Maybe. But I want to return to the notion of telos touched on above. The more I think about it, the more I believe that there was some reason for my encounter with that man, and that there is meaning in reflecting on him now. Not long ago I read something in a Canadian periodical about encounters of this kind. The writer claimed that every man, at the moment marking the end of his youth, has an encounter, whether real, imagined, phantasmal or remembered, with another man who makes him the person he will be until he dies. The writer referred to this other man as a magician. The image I came away with was the proverbial ‘tap on the steering wheel’. I am not ready to concede the end of my youth just yet, nor am I ready to admit that this man half-met will be the one to perform the final calibrations on my life's trajectory. What I will allow is that these expiatory reflections can be of some use in improving my own receptiveness to chance encounters of the literary kind, and perhaps also in smoothing the way for myself and others who are trying to persuade a hesitant readership to open the cover.

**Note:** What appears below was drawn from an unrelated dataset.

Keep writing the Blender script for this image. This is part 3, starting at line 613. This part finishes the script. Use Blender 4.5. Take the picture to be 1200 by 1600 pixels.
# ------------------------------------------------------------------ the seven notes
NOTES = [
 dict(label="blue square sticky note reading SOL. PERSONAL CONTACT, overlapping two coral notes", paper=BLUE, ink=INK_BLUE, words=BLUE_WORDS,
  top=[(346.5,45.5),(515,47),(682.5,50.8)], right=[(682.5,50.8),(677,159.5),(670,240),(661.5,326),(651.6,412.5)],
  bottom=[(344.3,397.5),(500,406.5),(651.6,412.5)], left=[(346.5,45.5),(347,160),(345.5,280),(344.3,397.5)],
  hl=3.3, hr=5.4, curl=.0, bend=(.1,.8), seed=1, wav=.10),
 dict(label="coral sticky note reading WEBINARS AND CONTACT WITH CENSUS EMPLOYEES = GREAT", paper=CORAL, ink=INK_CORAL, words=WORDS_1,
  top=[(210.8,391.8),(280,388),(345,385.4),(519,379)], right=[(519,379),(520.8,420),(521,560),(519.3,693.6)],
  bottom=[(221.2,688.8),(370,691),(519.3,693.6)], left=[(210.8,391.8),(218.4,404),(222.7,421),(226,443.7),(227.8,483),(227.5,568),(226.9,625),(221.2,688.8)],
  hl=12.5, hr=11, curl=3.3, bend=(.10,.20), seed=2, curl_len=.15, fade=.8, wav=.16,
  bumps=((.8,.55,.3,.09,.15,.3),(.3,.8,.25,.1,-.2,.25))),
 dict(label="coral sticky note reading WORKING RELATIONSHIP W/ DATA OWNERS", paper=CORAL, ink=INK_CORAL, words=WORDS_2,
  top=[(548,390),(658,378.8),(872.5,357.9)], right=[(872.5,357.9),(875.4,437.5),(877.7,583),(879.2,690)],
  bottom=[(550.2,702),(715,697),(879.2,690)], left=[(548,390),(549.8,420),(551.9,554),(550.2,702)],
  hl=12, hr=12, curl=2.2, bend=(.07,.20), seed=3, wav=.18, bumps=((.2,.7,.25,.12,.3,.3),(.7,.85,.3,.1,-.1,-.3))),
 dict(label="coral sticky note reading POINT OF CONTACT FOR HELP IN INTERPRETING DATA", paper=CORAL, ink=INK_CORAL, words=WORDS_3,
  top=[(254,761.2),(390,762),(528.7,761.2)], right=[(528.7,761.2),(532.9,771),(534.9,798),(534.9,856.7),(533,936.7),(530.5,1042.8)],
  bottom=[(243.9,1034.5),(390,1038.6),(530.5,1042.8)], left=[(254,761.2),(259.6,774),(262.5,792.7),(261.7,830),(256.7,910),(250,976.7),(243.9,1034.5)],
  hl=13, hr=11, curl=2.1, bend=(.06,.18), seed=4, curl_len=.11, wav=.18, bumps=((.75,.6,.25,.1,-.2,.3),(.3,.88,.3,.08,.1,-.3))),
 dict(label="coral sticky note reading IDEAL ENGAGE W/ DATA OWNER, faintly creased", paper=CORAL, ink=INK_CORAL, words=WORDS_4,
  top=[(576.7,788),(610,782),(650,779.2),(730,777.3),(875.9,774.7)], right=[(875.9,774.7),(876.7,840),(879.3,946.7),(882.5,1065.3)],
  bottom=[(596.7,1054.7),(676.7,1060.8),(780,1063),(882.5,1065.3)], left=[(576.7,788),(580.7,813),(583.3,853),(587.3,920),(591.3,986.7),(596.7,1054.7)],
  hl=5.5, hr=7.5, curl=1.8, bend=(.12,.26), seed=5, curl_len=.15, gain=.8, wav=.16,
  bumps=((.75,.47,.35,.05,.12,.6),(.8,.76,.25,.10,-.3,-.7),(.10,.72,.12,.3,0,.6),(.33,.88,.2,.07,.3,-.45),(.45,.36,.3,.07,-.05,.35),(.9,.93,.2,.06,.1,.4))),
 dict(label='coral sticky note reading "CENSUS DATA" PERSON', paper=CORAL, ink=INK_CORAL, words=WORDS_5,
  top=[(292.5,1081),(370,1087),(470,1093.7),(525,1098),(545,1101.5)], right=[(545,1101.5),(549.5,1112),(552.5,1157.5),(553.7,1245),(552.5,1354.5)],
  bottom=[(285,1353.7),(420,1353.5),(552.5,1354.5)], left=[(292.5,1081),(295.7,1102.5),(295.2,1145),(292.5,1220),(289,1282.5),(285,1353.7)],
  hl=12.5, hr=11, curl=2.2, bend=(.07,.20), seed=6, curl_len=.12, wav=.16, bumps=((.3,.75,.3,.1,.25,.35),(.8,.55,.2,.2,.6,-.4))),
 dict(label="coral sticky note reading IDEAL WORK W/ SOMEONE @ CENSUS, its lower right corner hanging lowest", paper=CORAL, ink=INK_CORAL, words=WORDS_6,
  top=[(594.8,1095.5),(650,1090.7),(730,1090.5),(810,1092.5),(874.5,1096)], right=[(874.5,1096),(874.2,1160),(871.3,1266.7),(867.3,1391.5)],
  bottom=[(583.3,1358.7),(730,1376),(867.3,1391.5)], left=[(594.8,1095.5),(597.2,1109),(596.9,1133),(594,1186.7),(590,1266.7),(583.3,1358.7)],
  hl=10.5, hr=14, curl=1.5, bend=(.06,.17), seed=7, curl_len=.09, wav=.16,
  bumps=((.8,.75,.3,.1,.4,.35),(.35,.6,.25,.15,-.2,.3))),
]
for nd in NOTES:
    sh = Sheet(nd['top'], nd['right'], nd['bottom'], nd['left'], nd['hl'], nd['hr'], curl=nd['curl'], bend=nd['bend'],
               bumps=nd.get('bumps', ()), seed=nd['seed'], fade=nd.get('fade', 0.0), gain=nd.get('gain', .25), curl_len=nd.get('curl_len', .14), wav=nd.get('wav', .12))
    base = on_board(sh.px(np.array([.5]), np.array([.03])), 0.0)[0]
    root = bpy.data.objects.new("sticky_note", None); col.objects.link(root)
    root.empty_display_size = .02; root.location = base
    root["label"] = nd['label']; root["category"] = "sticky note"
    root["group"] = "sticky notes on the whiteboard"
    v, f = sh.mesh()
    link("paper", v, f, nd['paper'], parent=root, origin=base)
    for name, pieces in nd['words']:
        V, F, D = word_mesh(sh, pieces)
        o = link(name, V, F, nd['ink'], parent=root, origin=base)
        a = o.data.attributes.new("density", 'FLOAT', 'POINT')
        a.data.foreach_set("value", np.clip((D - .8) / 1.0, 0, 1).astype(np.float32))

My revenant in mind, I will board a bus, train or ship with a box of freshly printed books. My appeal will be direct and without shame or equivocation: Buy my book, please. Currents of my heart and soul and bile undulate through its pages. It's good, I'll say. And if enough people just like you buy it and enjoy it, you will have laid track for a literary locomotive raring to bring more and more books to the salubrious light of day. And, I'll ad with a wicked grin, if by failing to heed my entreaty you perpetuate the scorn and suspicion that hang like a miasma over the badlands of independent artistic production, who knows what parched watershed of personal destiny you will have crossed into.